- **Supplied information**
<<<<

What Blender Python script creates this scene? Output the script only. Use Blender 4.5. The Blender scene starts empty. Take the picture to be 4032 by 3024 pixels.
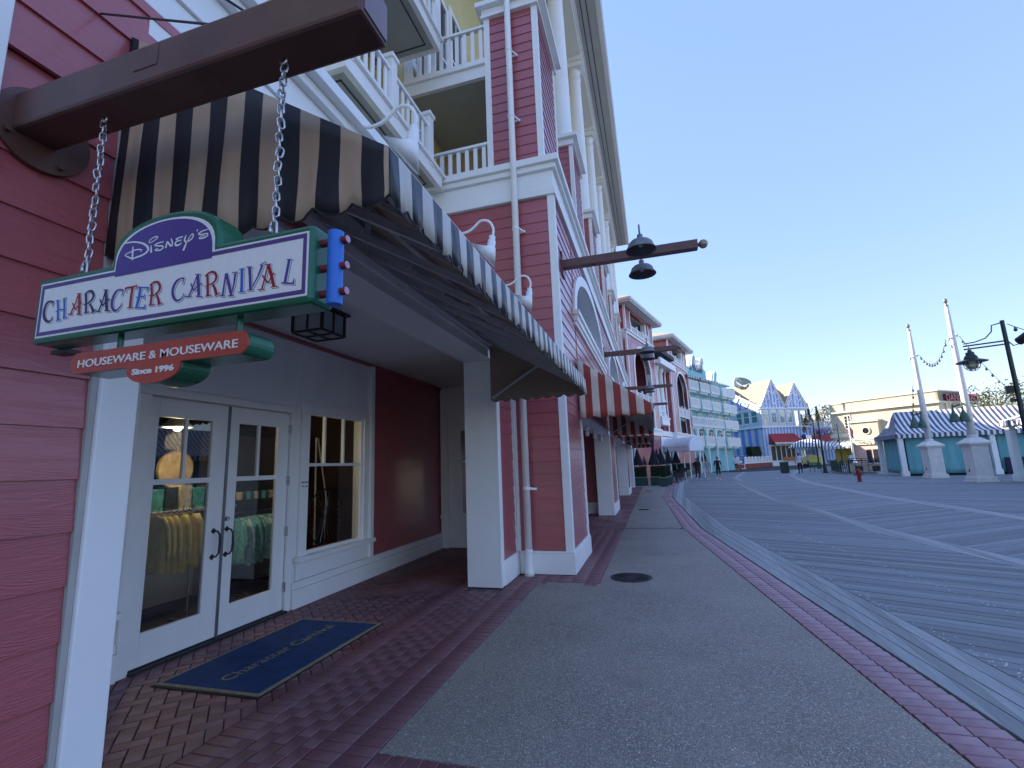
import bpy, bmesh, math, random
from mathutils import Vector, Matrix, noise
random.seed(7)
PI = math.pi
sc = bpy.context.scene
COL = sc.collection

# ---------------------------------------------------------------- camera
cam_d = bpy.data.cameras.new('camera'); cam = bpy.data.objects.new('camera', cam_d); COL.objects.link(cam)
cam_d.sensor_fit = 'HORIZONTAL'; cam_d.sensor_width = 36.0; cam_d.lens = 36.0*1872.94/4032.0
cam_d.clip_start = 0.05; cam_d.clip_end = 3000
CR = ((0.95843, 0.28291, -0.03700), (-0.08342, 0.15384, -0.98457), (-0.27286, 0.94673, 0.17105))
cam.matrix_world = Matrix(((CR[0][0], -CR[1][0], -CR[2][0], 0.0), (CR[0][1], -CR[1][1], -CR[2][1], 0.0),
                           (CR[0][2], -CR[1][2], -CR[2][2], 1.62), (0, 0, 0, 1)))
sc.camera = cam
# ---------------------------------------------------------------- sky, sun, exposure
SUN_EL = math.radians(29.0)
SUN_DIR = Vector((-0.94, 0.34, 0)).normalized()          # horizontal direction towards the sun
wd = bpy.data.worlds.new('World'); sc.world = wd; wd.use_nodes = True
wn = wd.node_tree.nodes; wl = wd.node_tree.links
bg = wn['Background']; sky = wn.new('ShaderNodeTexSky'); sky.sky_type = 'NISHITA'; sky.sun_disc = False
sky.sun_elevation = SUN_EL; sky.sun_rotation = math.atan2(SUN_DIR.x, SUN_DIR.y)
sky.altitude = 2000; sky.air_density = 1.0; sky.dust_density = 0.0; sky.ozone_density = 3.0
sg_ = wn.new('ShaderNodeGamma'); sg_.inputs[1].default_value = .30; sh_ = wn.new('ShaderNodeHueSaturation'); sh_.inputs['Hue'].default_value = .526; sh_.inputs['Saturation'].default_value = 2.1   # clear, deep and even blue all round
wl.new(sky.outputs[0], sg_.inputs[0]); wl.new(sg_.outputs[0], sh_.inputs['Color']); wl.new(sh_.outputs[0], bg.inputs[0]); bg.inputs[1].default_value = 0.13
sun_d = bpy.data.lights.new('sun', 'SUN'); sun_d.energy = 2.0; sun_d.angle = math.radians(0.53); sun_d.color = (1.0, 0.87, 0.68)
sun = bpy.data.objects.new('sun', sun_d); COL.objects.link(sun)
sdir = Vector((SUN_DIR.x*math.cos(SUN_EL), SUN_DIR.y*math.cos(SUN_EL), math.sin(SUN_EL)))
sun.rotation_euler = (-sdir).to_track_quat('-Z', 'Y').to_euler(); sun.location = sdir*80
vs = sc.view_settings; vs.view_transform = 'Standard'; vs.look = 'None'; vs.exposure = 2.9; vs.gamma = 1.0
vs.use_curve_mapping = False

# ---------------------------------------------------------------- materials
def lin(c):
    return tuple((x/12.92 if x <= .04045 else ((x+.055)/1.055)**2.4) for x in c)
MATS = {}
def nd(nt, t, **kw):
    n = nt.nodes.new(t)
    for k, v in kw.items():
        if k.startswith('i_'):
            n.inputs[int(k[2:])].default_value = v
        else:
            setattr(n, k, v)
    return n
def vmath(nt, op, a, b):
    n = nt.nodes.new('ShaderNodeMath'); n.operation = op
    for i, s in enumerate((a, b)):
        if s is None: continue
        if isinstance(s, (int, float)): n.inputs[i].default_value = s
        else: nt.links.new(s, n.inputs[i])
    return n.outputs[0]
def mixc(nt, fac, a, b):
    n = nt.nodes.new('ShaderNodeMix'); n.data_type = 'RGBA'
    for i, s in ((0, fac), (6, a), (7, b)):
        if isinstance(s, (int, float)): n.inputs[i].default_value = s
        elif isinstance(s, tuple): n.inputs[i].default_value = (*s[:3], 1)
        else: nt.links.new(s, n.inputs[i])
    return n.outputs[2]
def ramp(nt, s, a, b):
    n = nt.nodes.new('ShaderNodeMapRange'); n.inputs[1].default_value = a; n.inputs[2].default_value = b
    nt.links.new(s, n.inputs[0]); return n.outputs[0]
def tex(nt, scale, kind='noise', vec=None, stretch=None, detail=4.0, rot=None):
    if vec is None:
        tc = nt.nodes.new('ShaderNodeTexCoord'); vec = tc.outputs['Object']
    if stretch or rot is not None:
        mp = nt.nodes.new('ShaderNodeMapping'); nt.links.new(vec, mp.inputs[0])
        if stretch: mp.inputs[3].default_value = stretch
        if rot is not None: mp.inputs[2].default_value = (0, 0, rot)
        vec = mp.outputs[0]
    if kind == 'noise':
        n = nt.nodes.new('ShaderNodeTexNoise'); n.inputs['Scale'].default_value = scale; n.inputs['Detail'].default_value = detail
        nt.links.new(vec, n.inputs[0]); return n.outputs[0]
    n = nt.nodes.new('ShaderNodeTexVoronoi'); n.inputs['Scale'].default_value = scale
    nt.links.new(vec, n.inputs[0]); return n
def base(name):
    m = bpy.data.materials.new(name); m.use_nodes = True; nt = m.node_tree
    p = nt.nodes['Principled BSDF']; return m, nt, p
def mat(name, col, rough=.5, metal=0.0, var=.12, scale=3.0, bump=0.0, bscale=40.0, spec=.5, stretch=None, obj_var=0.0, dirt=None, rot=None):
    if name in MATS: return MATS[name]
    m, nt, p = base(name)
    f = tex(nt, scale, stretch=stretch, rot=rot)
    f = ramp(nt, f, .3, .7)
    c = mixc(nt, f, tuple(x*(1-var) for x in col), tuple(min(1, x*(1+var)) for x in col))
    if obj_var:
        oi = nt.nodes.new('ShaderNodeObjectInfo')
        k = vmath(nt, 'MULTIPLY_ADD', oi.outputs['Random'], obj_var*2); k.node.inputs[2].default_value = 1-obj_var
        hs = nt.nodes.new('ShaderNodeHueSaturation'); nt.links.new(k, hs.inputs['Value']); nt.links.new(c, hs.inputs['Color']); c = hs.outputs[0]
    if dirt:
        dcol, dscale, lo, hi, amt = dirt
        d = ramp(nt, tex(nt, dscale, detail=6), lo, hi)
        c = mixc(nt, vmath(nt, 'MULTIPLY', d, amt), c, dcol)
    nt.links.new(c, p.inputs['Base Color'])
    p.inputs['Roughness'].default_value = rough; p.inputs['Metallic'].default_value = metal
    p.inputs['Specular IOR Level'].default_value = spec
    if bump:
        b = nt.nodes.new('ShaderNodeBump'); b.inputs['Strength'].default_value = bump; b.inputs['Distance'].default_value = .01
        nt.links.new(tex(nt, bscale, stretch=stretch, detail=5, rot=rot), b.inputs['Height']); nt.links.new(b.outputs[0], p.inputs['Normal'])
    MATS[name] = m; return m
def stripes(name, vec, period, c1, c2, rough=.7, duty=.5, off=0.0, spec=.4, weave=.15):
    if name in MATS: return MATS[name]
    m, nt, p = base(name)
    tc = nt.nodes.new('ShaderNodeTexCoord')
    d = nt.nodes.new('ShaderNodeVectorMath'); d.operation = 'DOT_PRODUCT'; nt.links.new(tc.outputs['Object'], d.inputs[0]); d.inputs[1].default_value = vec
    t = vmath(nt, 'FRACT', vmath(nt, 'ADD', vmath(nt, 'DIVIDE', d.outputs['Value'], period), off+100), None)
    g = vmath(nt, 'GREATER_THAN', t, duty)
    c = mixc(nt, g, c1, c2)
    n = ramp(nt, tex(nt, 2.2, detail=5), .25, .75)
    hs = nt.nodes.new('ShaderNodeHueSaturation'); nt.links.new(c, hs.inputs['Color'])
    nt.links.new(vmath(nt, 'MULTIPLY_ADD', n, .3), hs.inputs['Value']); hs.inputs['Value'].links[0].from_node.inputs[2].default_value = .85
    nt.links.new(hs.outputs[0], p.inputs['Base Color']); p.inputs['Roughness'].default_value = rough; p.inputs['Specular IOR Level'].default_value = spec
    b = nt.nodes.new('ShaderNodeBump'); b.inputs['Strength'].default_value = .35; b.inputs['Distance'].default_value = .02
    nt.links.new(tex(nt, 4.0, stretch=(1, 1, .35), detail=3), b.inputs['Height']); nt.links.new(b.outputs[0], p.inputs['Normal'])
    MATS[name] = m; return m
def glass(name, tint=(.75, .8, .8), refl=1.0):
    if name in MATS: return MATS[name]
    m = bpy.data.materials.new(name); m.use_nodes = True; nt = m.node_tree
    nt.nodes.remove(nt.nodes['Principled BSDF'])
    out = nt.nodes['Material Output']
    tr = nt.nodes.new('ShaderNodeBsdfTransparent'); tr.inputs[0].default_value = (*tint, 1)
    gl = nt.nodes.new('ShaderNodeBsdfGlossy'); gl.inputs['Roughness'].default_value = .015; gl.inputs[0].default_value = (1, 1, 1, 1)
    fr = nt.nodes.new('ShaderNodeFresnel'); gg = nt.nodes.new('ShaderNodeNewGeometry')
    ior = vmath(nt, 'MULTIPLY_ADD', gg.outputs['Backfacing'], 1/1.52-1.52); ior.node.inputs[2].default_value = 1.52; nt.links.new(ior, fr.inputs[0])
    f2 = vmath(nt, 'MULTIPLY', fr.outputs[0], 1.25*refl); f2 = vmath(nt, 'MINIMUM', f2, .95)
    mx = nt.nodes.new('ShaderNodeMixShader'); nt.links.new(f2, mx.inputs[0]); nt.links.new(tr.outputs[0], mx.inputs[1]); nt.links.new(gl.outputs[0], mx.inputs[2])
    nt.links.new(mx.outputs[0], out.inputs[0]); MATS[name] = m; return m
def emit(name, col, s):
    m, nt, p = base(name); p.inputs['Base Color'].default_value = (*col, 1); p.inputs['Emission Color'].default_value = (*col, 1); p.inputs['Emission Strength'].default_value = s
    MATS[name] = m; return m

# painted lap siding: brush grain along the board, soft sheen
def siding_mat(name, col, rough=.34, along=(1, .12, 1.0)):
    m, nt, p = base(name)
    a = ramp(nt, tex(nt, 9.0, stretch=(3, .35, 7), detail=6), .35, .7)
    b_ = ramp(nt, tex(nt, 1.1, detail=3), .3, .7)
    c = mixc(nt, a, tuple(x*.92 for x in col), tuple(x*1.06 for x in col))
    c = mixc(nt, vmath(nt, 'MULTIPLY', b_, .25), c, tuple(min(1, x*1.35+.015) for x in col))
    oi = nt.nodes.new('ShaderNodeObjectInfo'); hs = nt.nodes.new('ShaderNodeHueSaturation'); nt.links.new(c, hs.inputs['Color'])
    k = vmath(nt, 'MULTIPLY_ADD', oi.outputs['Random'], .08); k.node.inputs[2].default_value = .96; nt.links.new(k, hs.inputs['Value'])
    nt.links.new(hs.outputs[0], p.inputs['Base Color'])
    nt.links.new(ramp(nt, a, 1.6, -.6), p.inputs['Roughness'])
    mr = p.inputs['Roughness'].links[0].from_node; mr.inputs[1].default_value = 0; mr.inputs[2].default_value = 1; mr.inputs[3].default_value = rough-.05; mr.inputs[4].default_value = rough+.12
    # moulded wood grain: wavy contour lines, stretched along the board
    tc = nt.nodes.new('ShaderNodeTexCoord'); mp = nt.nodes.new('ShaderNodeMapping'); nt.links.new(tc.outputs['Object'], mp.inputs[0]); mp.inputs[3].default_value = (1.6, 1.6, 14)
    wv = nt.nodes.new('ShaderNodeTexNoise'); wv.inputs['Scale'].default_value = 1.3; wv.inputs['Detail'].default_value = 1.5; wv.inputs['Distortion'].default_value = .6; nt.links.new(mp.outputs[0], wv.inputs[0])
    ln = vmath(nt, 'SINE', vmath(nt, 'MULTIPLY', wv.outputs[0], 85.0), None)
    fine = tex(nt, 60, stretch=(1, .06, 1))
    h = vmath(nt, 'ADD', vmath(nt, 'MULTIPLY', ln, .5), fine)
    b = nt.nodes.new('ShaderNodeBump'); b.inputs['Strength'].default_value = .30; b.inputs['Distance'].default_value = .0022
    nt.links.new(h, b.inputs['Height']); nt.links.new(b.outputs[0], p.inputs['Normal'])
    p.inputs['Specular IOR Level'].default_value = .6; p.inputs['Coat Weight'].default_value = .55; p.inputs['Coat Roughness'].default_value = .16
    MATS[name] = m; return m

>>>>

- **Exercise prompt**
Give back exactly the lines from the first line of the data through the line with "COL = sc.collection", pictures excluded.

- **Reply to the exercise**
What Blender Python script creates this scene? Output the script only. Use Blender 4.5. The Blender scene starts empty. Take the picture to be 4032 by 3024 pixels.
import bpy, bmesh, math, random
from mathutils import Vector, Matrix, noise
random.seed(7)
PI = math.pi
sc = bpy.context.scene
COL = sc.collection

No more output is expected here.